## DIRECTIONS
Read the data and repeat it in full, exactly.

## RECORDED INFORMATION
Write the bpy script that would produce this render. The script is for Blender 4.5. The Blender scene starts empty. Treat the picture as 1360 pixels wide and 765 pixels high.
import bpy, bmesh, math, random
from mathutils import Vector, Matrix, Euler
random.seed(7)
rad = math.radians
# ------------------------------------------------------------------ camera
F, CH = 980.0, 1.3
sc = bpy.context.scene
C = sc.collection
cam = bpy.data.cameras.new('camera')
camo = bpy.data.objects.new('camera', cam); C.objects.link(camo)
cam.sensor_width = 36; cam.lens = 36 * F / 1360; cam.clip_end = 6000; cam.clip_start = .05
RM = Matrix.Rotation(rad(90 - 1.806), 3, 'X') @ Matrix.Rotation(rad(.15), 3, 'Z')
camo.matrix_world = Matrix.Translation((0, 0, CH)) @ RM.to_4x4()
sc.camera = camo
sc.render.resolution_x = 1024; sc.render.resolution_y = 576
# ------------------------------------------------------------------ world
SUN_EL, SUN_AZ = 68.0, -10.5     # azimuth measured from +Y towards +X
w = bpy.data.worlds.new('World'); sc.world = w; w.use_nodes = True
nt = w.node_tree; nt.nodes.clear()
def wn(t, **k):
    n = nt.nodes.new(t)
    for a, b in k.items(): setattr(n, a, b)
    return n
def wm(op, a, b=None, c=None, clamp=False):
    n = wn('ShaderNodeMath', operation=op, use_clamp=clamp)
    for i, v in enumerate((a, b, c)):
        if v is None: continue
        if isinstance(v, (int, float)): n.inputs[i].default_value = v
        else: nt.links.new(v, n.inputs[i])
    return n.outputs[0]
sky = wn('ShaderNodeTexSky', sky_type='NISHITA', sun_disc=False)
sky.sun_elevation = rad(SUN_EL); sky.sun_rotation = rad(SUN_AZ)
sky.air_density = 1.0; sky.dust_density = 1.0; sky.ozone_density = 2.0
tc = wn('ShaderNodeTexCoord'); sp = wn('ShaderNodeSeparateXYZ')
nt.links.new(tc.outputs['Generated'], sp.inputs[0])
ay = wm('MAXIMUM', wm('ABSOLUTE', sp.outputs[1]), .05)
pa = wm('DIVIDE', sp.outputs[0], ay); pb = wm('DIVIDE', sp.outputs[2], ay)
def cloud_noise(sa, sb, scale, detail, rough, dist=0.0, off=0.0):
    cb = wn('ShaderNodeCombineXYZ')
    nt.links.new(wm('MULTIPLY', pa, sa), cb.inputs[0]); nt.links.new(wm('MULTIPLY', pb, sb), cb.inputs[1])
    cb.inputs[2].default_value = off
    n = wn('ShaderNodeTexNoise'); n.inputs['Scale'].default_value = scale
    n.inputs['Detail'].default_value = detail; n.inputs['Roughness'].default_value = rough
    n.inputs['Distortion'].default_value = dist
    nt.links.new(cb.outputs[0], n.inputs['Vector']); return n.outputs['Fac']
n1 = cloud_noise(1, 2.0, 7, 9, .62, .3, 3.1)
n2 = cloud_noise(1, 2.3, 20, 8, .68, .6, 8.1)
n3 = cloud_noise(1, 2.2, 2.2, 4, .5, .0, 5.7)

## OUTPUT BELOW
Write the bpy script that would produce this render. The script is for Blender 4.5. The Blender scene starts empty. Treat the picture as 1360 pixels wide and 765 pixels high.
import bpy, bmesh, math, random
from mathutils import Vector, Matrix, Euler
random.seed(7)
rad = math.radians
# ------------------------------------------------------------------ camera
F, CH = 980.0, 1.3
sc = bpy.context.scene
C = sc.collection
cam = bpy.data.cameras.new('camera')
camo = bpy.data.objects.new('camera', cam); C.objects.link(camo)
cam.sensor_width = 36; cam.lens = 36 * F / 1360; cam.clip_end = 6000; cam.clip_start = .05
RM = Matrix.Rotation(rad(90 - 1.806), 3, 'X') @ Matrix.Rotation(rad(.15), 3, 'Z')
camo.matrix_world = Matrix.Translation((0, 0, CH)) @ RM.to_4x4()
sc.camera = camo
sc.render.resolution_x = 1024; sc.render.resolution_y = 576
# ------------------------------------------------------------------ world
SUN_EL, SUN_AZ = 68.0, -10.5     # azimuth measured from +Y towards +X
w = bpy.data.worlds.new('World'); sc.world = w; w.use_nodes = True
nt = w.node_tree; nt.nodes.clear()
def wn(t, **k):
    n = nt.nodes.new(t)
    for a, b in k.items(): setattr(n, a, b)
    return n
def wm(op, a, b=None, c=None, clamp=False):
    n = wn('ShaderNodeMath', operation=op, use_clamp=clamp)
    for i, v in enumerate((a, b, c)):
        if v is None: continue
        if isinstance(v, (int, float)): n.inputs[i].default_value = v
        else: nt.links.new(v, n.inputs[i])
    return n.outputs[0]
sky = wn('ShaderNodeTexSky', sky_type='NISHITA', sun_disc=False)
sky.sun_elevation = rad(SUN_EL); sky.sun_rotation = rad(SUN_AZ)
sky.air_density = 1.0; sky.dust_density = 1.0; sky.ozone_density = 2.0
tc = wn('ShaderNodeTexCoord'); sp = wn('ShaderNodeSeparateXYZ')
nt.links.new(tc.outputs['Generated'], sp.inputs[0])
ay = wm('MAXIMUM', wm('ABSOLUTE', sp.outputs[1]), .05)
pa = wm('DIVIDE', sp.outputs[0], ay); pb = wm('DIVIDE', sp.outputs[2], ay)
def cloud_noise(sa, sb, scale, detail, rough, dist=0.0, off=0.0):
    cb = wn('ShaderNodeCombineXYZ')
    nt.links.new(wm('MULTIPLY', pa, sa), cb.inputs[0]); nt.links.new(wm('MULTIPLY', pb, sb), cb.inputs[1])
    cb.inputs[2].default_value = off
    n = wn('ShaderNodeTexNoise'); n.inputs['Scale'].default_value = scale
    n.inputs['Detail'].default_value = detail; n.inputs['Roughness'].default_value = rough
    n.inputs['Distortion'].default_value = dist
    nt.links.new(cb.outputs[0], n.inputs['Vector']); return n.outputs['Fac']
n1 = cloud_noise(1, 2.0, 7, 9, .62, .3, 3.1)
n2 = cloud_noise(1, 2.3, 20, 8, .68, .6, 8.1)
n3 = cloud_noise(1, 2.2, 2.2, 4, .5, .0, 5.7)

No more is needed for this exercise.